◆ Goal of the exercise
All pictures are to be skipped; retype only the lines from the top of the entries through the line with "tag(link('wood', bm, LEAF_T), kind='stuff')", both included.

◆ Input for this task
━━━━━━━━━━━━━━━━━━━━━━━━━━━━━━

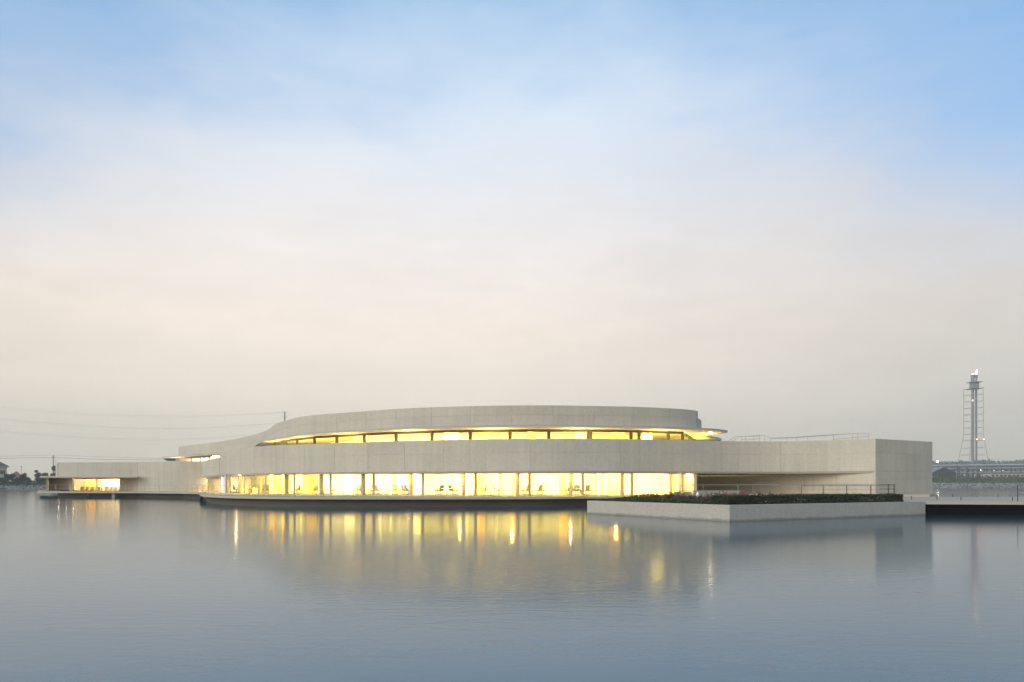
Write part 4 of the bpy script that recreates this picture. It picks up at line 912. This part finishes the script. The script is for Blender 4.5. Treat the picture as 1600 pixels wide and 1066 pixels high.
# lamps
LAMP = emat('lit lamp head', (1.0, 0.95, 0.82), 60)
def lamp(label, px, y, d, r_, m=LAMP, arm=0):
    q = at(px, d); zt = zz(y, d) - ZG; t_ = empty('street_lamp', label, 'lamp', (q.x, q.y, ZG)); link('shaft', tube(B(), [(0, 0, -.5), (0, 0, zt)], .16, 6, .1), POLE, t_)
    if arm: link('arm', tube(B(), [(0, 0, zt), (-arm, 0, zt + .3)], .09, 5), POLE, t_)
    bm = B(); bmesh.ops.create_icosphere(bm, subdivisions=2, radius=r_); bmesh.ops.translate(bm, verts=bm.verts, vec=(-arm, 0, zt + (.3 if arm else 0))); link('lamp_head', bm, m, t_)
lamp('bright lit floodlight lamp just right of the building end', 1465, 721.5, 446, .45)
lamp('unlit dark lamp post in front of the pipe rack', 1495, 722.5, 444, .3, POLE, 2.6)
lamp('small lit white lamp under the pipe rack near the stack', 1532.5, 734.5, 456, .15, emat('soft lamp', (1, .95, .8), 20))
lamp('small dim lamp under the pipe rack, right of the stack', 1553, 735.2, 456, .15, emat('dim lamp', (1, .95, .8), 4))
lamp('farther dim lamp under the pipe rack towards the right edge', 1567, 735.6, 456, .18, emat('dim lamp two', (1, .95, .8), 3))
# scrub on the bank and far wood
bm = B()
for _ in range(9000):
    x = random.uniform(236, 352); _, w_, e, pz = station(x); k = random.random()
    quad(bm, Vector((x, w_ + 12 + 14 * k, e + (pz - e) * max(0, min(1, k * 1.2)) + random.random() ** 1.5 * (1.6 + 1.2 * noise.noise(Vector((x * .2, k * 3, 0)))))), random.uniform(.35, .8), .3)
tag(link('scrub', bm, leafmat('bank scrub leaf', (0.045, 0.06, 0.018), (0.12, 0.13, 0.05))), kind='stuff')
bm = B()
for _ in range(7000):
    x = random.uniform(600, 880); y = 1080 + random.uniform(0, 50)
    top = 31 + 4.5 * noise.noise(Vector((x * .035, 0, 2))) + 3.2 * noise.noise(Vector((x * .13, y * .05, 7)))
    top *= 1.0 if x > 705 else 0.93
    quad(bm, Vector((x, y, 6 + (top + 2.5) * random.random() ** .45)), random.uniform(2.0, 4.0), .3, 1.3)
tag(link('wood', bm, LEAF_T), kind='stuff')

# ------------------------------------------------------------------ the haze of a humid evening
bm = B(); box(bm, -1640, 1640, -80, 1640, -2.0, 135)
HM = bpy.data.materials.new('evening haze'); HM.use_nodes = True; t = HM.node_tree; t.nodes.clear()
o_ = t.nodes.new('ShaderNodeOutputMaterial'); v_ = t.nodes.new('ShaderNodeVolumePrincipled')
v_.inputs['Color'].default_value = (1.0, 0.955, 0.87, 1); v_.inputs['Density'].default_value = 0.00036
t.links.new(v_.outputs[0], o_.inputs['Volume'])
tag(link('haze', bm, HM), kind='stuff')
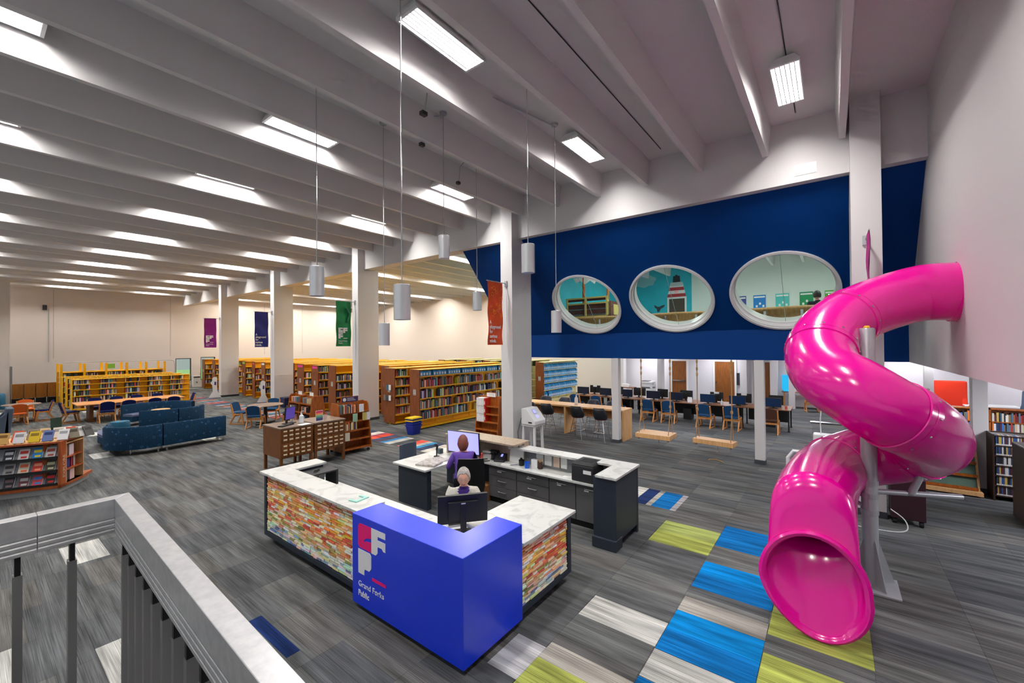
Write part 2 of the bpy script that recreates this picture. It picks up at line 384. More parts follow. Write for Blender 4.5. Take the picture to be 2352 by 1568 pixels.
wall_holes(bw, YR, 9.6, 0)
bw.box(A1.x, A1.x+.14, YR, 9.6, 2.55, 3.335)
bw.add([A0, onb(9.6, 0), onb(9.6, 0, .3), onb(0, 0, .3)], [(0, 1, 2, 3)])
bw.add([onb(9.6, 0), onb(9.6, SL), (12.5, 9.6, 3.3), (14, 9.6, 3.3), (14, 9.6, 6.1)], [(0, 1, 2, 3, 4)])
bw.build('wall_blue', NAVY, kind=S)
for k, (wy, ws) in enumerate(WIN):
    def ring(r, d): return [onb(wy+r*math.cos(2*PI*j/64), ws+r*math.sin(2*PI*j/64), d) for j in range(64)]
    wn = MB().rings([ring(WR+.005, .3), ring(WR+.005, -.045), ring(WR-.045, -.05), ring(WR-.05, -.02), ring(WR-.075, -.015), ring(WR-.08, .1), ring(WR-.11, .105), ring(WR-.11, .3)], cap=False, closed=True).build('window_%d' % (k+3), WHITE, kind=S, smooth=True)
    for sgn in (1, -1):
        pts = [onb(wy+sgn*(.004+(WR-.1)*abs(math.cos(t))) if abs(math.cos(t)) > 1e-3 else wy+sgn*.004, ws+(WR-.1)*math.sin(t), .16) for t in [PI/2-PI*j/24 for j in range(25)]]
        MB().add(pts, [tuple(range(25))]).build('pane', GLASS, wn)
    P0, P1 = onb(wy, ws-WR+.1, .155), onb(wy, ws+WR-.1, .155)
    MB().tube([P0, P1], .006, 6).build('glass_joint', mat('clear_sealant', (170, 190, 185), .3), wn)
# low opening under the band: posts
for px_, py_ in ((12.12, 5.27), (12.05, 1.46), (12.25, -2.29), (18.6, -2.4)):
    p = box('post', PAINT, px_-.1, px_+.1, py_-.11, py_+.11, 0, 2.56, kind=S, bevel=.01)
    box('baseboard', mat('rubber_base'), px_-.11, px_+.11, py_-.12, py_+.12, 0, .1, p)
for k, (px_, py_, w_) in enumerate(((23.2, 9.8, .5), (22.6, 7.3, .25), (23.1, 2.2, .3), (23.0, 1.5, .24))):
    box('post', PAINT, px_-.2, px_+.2, py_-w_/2, py_+w_/2, 0, 2.75, kind=S)
box('ceiling_low', PAINT, 12.5, 24.2, -8, 9.6, 2.72, 2.9, kind=S)
box('ceiling_low_side', PAINT, -2, 12.5, -8, YR-.13, 2.72, 2.9, kind=S)
box('wall_computer_room', mat('lilac_white_paint', (214, 211, 214), .7), 23.7, 23.9, -8, 9.7, 0, 2.9, kind=S)
box('wall_low_side', PAINT, -2, 23.9, -8.2, -8, 0, 2.9, kind=S)
# doors on the computer room wall
for k, (ya, yb) in enumerate(((6.28, 7.03), (3.96, 4.87), (2.25, 3.12))):
    d = box('door_%d' % (k+1), DOORWOOD, 23.66, 23.7, ya, yb, 0, 2.06, kind=S)
    box('door_frame', WHITE, 23.64, 23.71, ya-.09, ya, 0, 2.14, d); box('door_frame', WHITE, 23.64, 23.71, yb, yb+.09, 0, 2.14, d); box('door_frame', WHITE, 23.64, 23.71, ya, yb, 2.06, 2.14, d)
    if k == 0: box('push_bar', CHROME, 23.58, 23.63, ya+.05, yb-.05, .98, 1.03, d)
    else: MB().disc((0, 0, 0), .03, .07).build('door_knob', CHROME, d, (23.66, ya+.07 if k == 2 else yb-.07, 1.0), rot=(0, -PI/2, 0))
# ---------------------------------------------------------------- ceiling fixtures
def fixture_proto():
    t = thing('ceiling_light', '', 'ceiling light')
    MB().frust((-.64, .64, -.19, .19), (-.6, .6, -.12, .12), 0, .1).build('housing', WHITE, t, bevel=.012)
    f = MB().box(-.64, .64, -.19, -.175, -.04, 0).box(-.64, .64, .175, .19, -.04, 0).box(-.64, -.6, -.175, .175, -.04, 0).box(.6, .64, -.175, .175, -.04, 0).build('frame', WHITE, t)
    for k in range(5):
        y = -.12+k*.06
        MB().box(-.6, .6, y-.006, y+.006, -.045, -.02).build('louvre', mat('louvre_grey', (120, 118, 122), .4), t)
    return t
FIX0 = fixture_proto(); n = 0
names = {(0, 1): 'hanging above the slide', (1, 1): 'nearest the first banner column, in the bay beside the slide bay', (1, 0): 'large in the bay above the blue desk block', (2, 0): 'at the upper corner of the hall ceiling', (2, 1): 'above the aisle between desk and sofas', (2, 2): 'behind the short pendant near the first girder column'}
for r in range(11):
    y = .51+3.6255*r-(.05 if r == 1 else 0)+(.19 if r > 1 else 0)
    for c, x in enumerate((-.01, 3.9, 7.88)):
        if r == 0 and c < 2 and False: continue
        z = 7.08
        xx = x
        o = FIX0 if n == 0 else copy_tree(FIX0); n += 1
        o.location = (xx, y, z)
        o['label'] = 'white louvred fluorescent fixture '+names[(r, c)] if (r, c) in names else 'white louvred fixture up in the %s lit ceiling bay, %s from the girder' % (ORD[r], ORD[2-c])
        if (r, c) not in names: o['group'] = 'fixtures up between the joists'
        area_lamp('lamp', (xx, y, z-.012), 1.18, .34, LAMP_W)
for y in range(5):
    for x in (13.5, 17.5, 21.5): area_lamp('reading_room_lamp', (x, 12.5+6*y, 6.9), 1.2, .4, LAMP_W*1.25, (1, .93, .82))
# ---------------------------------------------------------------- spiral tube slide
def build_slide():
    t = thing('tube_slide', 'glossy pink spiral tube slide coming out of the white wall', 'slide', (6.84, -.34, 0))
    off = Vector((6.84, -.34, 0)); RT = .38
    P = [(7.93, -1.36, 3.63), (7.9, -1.107, 3.65), (7.88, -.893, 3.63), (7.74, -.54, 3.515), (7.4, -.19, 3.33), (7.0, .056, 3.09), (6.58, .13, 2.80), (6.28, .036, 2.588), (6.1, -.179, 2.437), (6.1, -.434, 2.25), (6.3, -.662, 2.09),
         (6.75, -0.847, 1.901), (7.2, -0.886, 1.709), (7.42, -0.599, 1.524), (7.34, -0.24, 1.417), (6.9, 0.041, 1.321), (6.2, 0.16, 1.261), (5.62, 0.197, 1.203)]
    path = catmull([Vector(p)-off for p in P], 6); n = 40
    frames = []; up = Vector((0, 0, 1))
    for i, p in enumerate(path):
        d = (path[min(i+1, len(path)-1)]-path[max(i-1, 0)]).normalized()
        a = d.cross(Vector((0, 0, 1))).normalized(); b = a.cross(d).normalized(); frames.append((p, a, b, d))
    def ring(i, r, sh=0):
        p, a, b, d = frames[i]; return [p+d*sh+(a*math.cos(2*PI*j/n)+b*math.sin(2*PI*j/n))*r for j in range(n)]
    cuts = [0, 24, 34, 57, 74, 88, len(path)-1]
    for s_ in range(len(cuts)-1):
        MB().rings([ring(i, RT) for i in range(cuts[s_], cuts[s_+1]+1)], cap=False).build('tube_section', PINK, t, smooth=True)
    bolt = MB().lathe([(.012, 0), (.012, .004), (.006, .009)], n=8).build('bolt', CHROME); bme = bolt.data; bpy.data.objects.remove(bolt)
    for ci, i in enumerate(cuts[:-1]):
        i = max(i, 1)
        fl = MB().rings([ring(i, RT, -.075), ring(i, RT+.012, -.07), ring(i, RT+.012, -.004), ring(i, RT+.004, -.001), ring(i, RT+.004, .001), ring(i, RT+.012, .004), ring(i, RT+.012, .07), ring(i, RT, .075)], cap=False).build('coupling_flange', PINK, t, smooth=True)
        for j in range(0, 12):
            p, a, b, d = frames[i]; an = 2*PI*(j+.3)/12; v = a*math.cos(an)+b*math.sin(an)
            o = bpy.data.objects.new('bolt', bme); COL.objects.link(o); o.parent = fl
            o.location = p+v*(RT+.012)+d*(.04 if ci % 2 else -.04); o.rotation_euler = v.to_track_quat('Z', 'Y').to_euler()
    # exit scoop: loft from the last ring to the flared rim standing on the floor
    p, a, b, d = frames[-1]
    c0 = p; R0 = ring(len(path)-1, RT)
    rim_c = Vector((5.27, .195, .52))-off
    def rim(kx, kz, dx, lift=0):
        out = []
        for j in range(n):
            an = 2*PI*j/n; y = math.cos(an)*kx; z = math.sin(an)*kz
            if z < 0: y *= 1-.1*(-z/kz)**2
            out.append(rim_c+Vector((dx+.10*z, y*.98+ (-.07)*(-z/kz if z < 0 else 0), z+lift)))
        return out
    E0 = rim(.405, .455, 0); loft = []
    for q in range(9):
        w_ = q/9; h0, h1, h2, h3 = 2*w_**3-3*w_**2+1, -2*w_**3+3*w_**2, w_**3-2*w_**2+w_, w_**3-w_**2
        loft.append([Vector(x)*h0+Vector(y)*h1+d*.62*h2+Vector((-.25, 0, -.55))*h3 for x, y in zip(R0, E0)])
    MB().rings(loft+[E0, rim(.42, .47, -.03), rim(.455, .5, -.045), rim(.485, .518, -.03), rim(.488, .52, .0), rim(.47, .51, .03)], cap=False).build('exit_scoop', PINK, t, smooth=True)
    # steel post with gusseted foot and the two support arms
    post = MB().lathe([(.082, 0), (.082, 3.14), (.07, 3.16)], (0, 0, 0), 24).build('support_post', STEEL, t, smooth=True)
    MB().lathe([(.03, 0), (.034, .012), (.02, .03), (0.001, .03)], (0, 0, 3.16), 8).build('post_cap', YEL, post)
    MB().box(-.3, .22, -.26, .26, 0, .018).build('base_plate', STEEL, post)
    for k in range(4):
        an = k*PI/2+.5; c, s_ = math.cos(an), math.sin(an)
        MB().prism([(.06*c, .06*s_, .018), (.27*c, .27*s_, .018), (.25*c, .25*s_, .06), (.06*c, .06*s_, .62)], (-.012*s_, .012*c, 0)).build('gusset', STEEL, post)
    for zz in (.86, 1.06, 1.22):
        MB().lathe([(.09, 0), (.09, .06)], (0, 0, zz), 20).build('clamp_band', STEEL, post)
    arm = MB().tube([(.05, -.06, 1.13), (.5, -.88, 1.1)], .032, 10).build('support_arm', STEEL, t, smooth=True)
    MB().tube([(.22, -.4, 1.12), (.24, -.5, 1.38)], .04, 10).build('strut', STEEL, arm, smooth=True)
    MB().box(-.03, .03, -.1, .1, -.006, .006).build('saddle_plate', STEEL, arm, (.22, -.45, 1.36), rot=(.5, .2, .4))
    arm2 = MB().tube([(-.02, .07, .95), (.1, .36, 1.1)], .025, 8).build('support_arm', STEEL, t, smooth=True)
    MB().box(-.05, .05, -.004, .004, -.05, .06).build('saddle_plate', STEEL, arm2, (.1, .36, 1.12), rot=(.6, 0, .5))
build_slide()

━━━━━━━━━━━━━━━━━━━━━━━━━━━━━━

◆ Solution to this exercise
Write part 4 of the bpy script that recreates this picture. It picks up at line 912. This part finishes the script. The script is for Blender 4.5. Treat the picture as 1600 pixels wide and 1066 pixels high.
# lamps
LAMP = emat('lit lamp head', (1.0, 0.95, 0.82), 60)
def lamp(label, px, y, d, r_, m=LAMP, arm=0):
    q = at(px, d); zt = zz(y, d) - ZG; t_ = empty('street_lamp', label, 'lamp', (q.x, q.y, ZG)); link('shaft', tube(B(), [(0, 0, -.5), (0, 0, zt)], .16, 6, .1), POLE, t_)
    if arm: link('arm', tube(B(), [(0, 0, zt), (-arm, 0, zt + .3)], .09, 5), POLE, t_)
    bm = B(); bmesh.ops.create_icosphere(bm, subdivisions=2, radius=r_); bmesh.ops.translate(bm, verts=bm.verts, vec=(-arm, 0, zt + (.3 if arm else 0))); link('lamp_head', bm, m, t_)
lamp('bright lit floodlight lamp just right of the building end', 1465, 721.5, 446, .45)
lamp('unlit dark lamp post in front of the pipe rack', 1495, 722.5, 444, .3, POLE, 2.6)
lamp('small lit white lamp under the pipe rack near the stack', 1532.5, 734.5, 456, .15, emat('soft lamp', (1, .95, .8), 20))
lamp('small dim lamp under the pipe rack, right of the stack', 1553, 735.2, 456, .15, emat('dim lamp', (1, .95, .8), 4))
lamp('farther dim lamp under the pipe rack towards the right edge', 1567, 735.6, 456, .18, emat('dim lamp two', (1, .95, .8), 3))
# scrub on the bank and far wood
bm = B()
for _ in range(9000):
    x = random.uniform(236, 352); _, w_, e, pz = station(x); k = random.random()
    quad(bm, Vector((x, w_ + 12 + 14 * k, e + (pz - e) * max(0, min(1, k * 1.2)) + random.random() ** 1.5 * (1.6 + 1.2 * noise.noise(Vector((x * .2, k * 3, 0)))))), random.uniform(.35, .8), .3)
tag(link('scrub', bm, leafmat('bank scrub leaf', (0.045, 0.06, 0.018), (0.12, 0.13, 0.05))), kind='stuff')
bm = B()
for _ in range(7000):
    x = random.uniform(600, 880); y = 1080 + random.uniform(0, 50)
    top = 31 + 4.5 * noise.noise(Vector((x * .035, 0, 2))) + 3.2 * noise.noise(Vector((x * .13, y * .05, 7)))
    top *= 1.0 if x > 705 else 0.93
    quad(bm, Vector((x, y, 6 + (top + 2.5) * random.random() ** .45)), random.uniform(2.0, 4.0), .3, 1.3)
tag(link('wood', bm, LEAF_T), kind='stuff')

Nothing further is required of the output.